--- The task ---
Take every line that has the string "high" and copy it out.

* start *

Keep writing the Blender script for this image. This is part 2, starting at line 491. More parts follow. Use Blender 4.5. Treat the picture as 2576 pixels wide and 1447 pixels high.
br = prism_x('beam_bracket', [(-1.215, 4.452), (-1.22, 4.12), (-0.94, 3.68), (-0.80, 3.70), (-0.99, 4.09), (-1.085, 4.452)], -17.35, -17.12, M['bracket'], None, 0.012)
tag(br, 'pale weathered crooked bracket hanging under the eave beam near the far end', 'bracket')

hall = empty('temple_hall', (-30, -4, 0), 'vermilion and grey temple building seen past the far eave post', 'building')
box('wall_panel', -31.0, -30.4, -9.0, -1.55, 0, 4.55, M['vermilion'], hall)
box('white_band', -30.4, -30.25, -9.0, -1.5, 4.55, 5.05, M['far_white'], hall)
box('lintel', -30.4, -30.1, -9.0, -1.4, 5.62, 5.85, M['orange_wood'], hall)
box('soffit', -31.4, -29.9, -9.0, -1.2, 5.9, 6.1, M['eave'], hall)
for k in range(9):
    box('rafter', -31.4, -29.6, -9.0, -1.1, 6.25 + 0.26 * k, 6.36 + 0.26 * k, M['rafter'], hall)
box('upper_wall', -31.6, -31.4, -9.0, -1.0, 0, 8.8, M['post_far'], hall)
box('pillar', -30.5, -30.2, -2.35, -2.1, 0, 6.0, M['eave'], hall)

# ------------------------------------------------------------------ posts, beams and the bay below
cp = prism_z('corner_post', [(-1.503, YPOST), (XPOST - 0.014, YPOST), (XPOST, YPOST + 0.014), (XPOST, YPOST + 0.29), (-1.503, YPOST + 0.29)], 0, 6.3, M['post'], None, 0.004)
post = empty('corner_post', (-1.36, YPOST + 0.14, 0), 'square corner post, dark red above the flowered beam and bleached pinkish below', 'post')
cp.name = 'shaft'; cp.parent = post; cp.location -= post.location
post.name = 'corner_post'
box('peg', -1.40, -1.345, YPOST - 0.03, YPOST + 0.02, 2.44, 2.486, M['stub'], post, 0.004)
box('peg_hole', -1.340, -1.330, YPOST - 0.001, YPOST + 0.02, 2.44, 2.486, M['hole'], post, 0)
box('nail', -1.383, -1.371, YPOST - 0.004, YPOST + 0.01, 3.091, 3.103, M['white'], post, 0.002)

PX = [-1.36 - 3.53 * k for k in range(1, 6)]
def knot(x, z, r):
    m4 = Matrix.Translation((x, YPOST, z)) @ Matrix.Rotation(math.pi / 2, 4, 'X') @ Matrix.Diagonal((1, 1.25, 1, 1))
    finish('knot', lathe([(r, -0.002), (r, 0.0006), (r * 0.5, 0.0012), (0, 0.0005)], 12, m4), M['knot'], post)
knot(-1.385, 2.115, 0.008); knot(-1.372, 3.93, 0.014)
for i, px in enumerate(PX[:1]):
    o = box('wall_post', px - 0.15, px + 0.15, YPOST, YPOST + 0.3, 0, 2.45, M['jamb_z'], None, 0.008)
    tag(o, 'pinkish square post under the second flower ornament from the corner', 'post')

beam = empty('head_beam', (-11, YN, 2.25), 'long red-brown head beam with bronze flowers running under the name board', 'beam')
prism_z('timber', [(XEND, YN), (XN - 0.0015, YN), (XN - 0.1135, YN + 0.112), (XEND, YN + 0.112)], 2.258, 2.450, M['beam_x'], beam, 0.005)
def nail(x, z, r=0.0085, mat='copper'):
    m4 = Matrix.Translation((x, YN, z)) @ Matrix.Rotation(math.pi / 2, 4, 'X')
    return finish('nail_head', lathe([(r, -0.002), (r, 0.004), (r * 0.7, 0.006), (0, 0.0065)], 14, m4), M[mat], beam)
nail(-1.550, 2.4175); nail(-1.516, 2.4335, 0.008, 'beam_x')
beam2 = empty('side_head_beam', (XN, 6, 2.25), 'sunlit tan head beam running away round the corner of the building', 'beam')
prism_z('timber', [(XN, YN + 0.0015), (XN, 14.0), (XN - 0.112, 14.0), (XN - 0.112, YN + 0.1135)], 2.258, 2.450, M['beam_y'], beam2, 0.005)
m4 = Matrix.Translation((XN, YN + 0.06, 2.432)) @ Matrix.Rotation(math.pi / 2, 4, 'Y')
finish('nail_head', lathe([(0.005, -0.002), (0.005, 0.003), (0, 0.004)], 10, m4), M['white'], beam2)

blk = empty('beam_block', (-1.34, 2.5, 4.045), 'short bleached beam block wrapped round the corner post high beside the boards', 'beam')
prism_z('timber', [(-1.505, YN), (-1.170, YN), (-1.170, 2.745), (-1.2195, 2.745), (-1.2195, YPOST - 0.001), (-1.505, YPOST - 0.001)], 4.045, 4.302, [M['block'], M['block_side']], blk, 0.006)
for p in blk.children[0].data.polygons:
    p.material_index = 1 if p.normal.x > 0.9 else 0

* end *

--- Exercise solution ---
Keep writing the Blender script for this image. This is part 2, starting at line 491. More parts follow. Use Blender 4.5. Treat the picture as 2576 pixels wide and 1447 pixels high.
blk = empty('beam_block', (-1.34, 2.5, 4.045), 'short bleached beam block wrapped round the corner post high beside the boards', 'beam')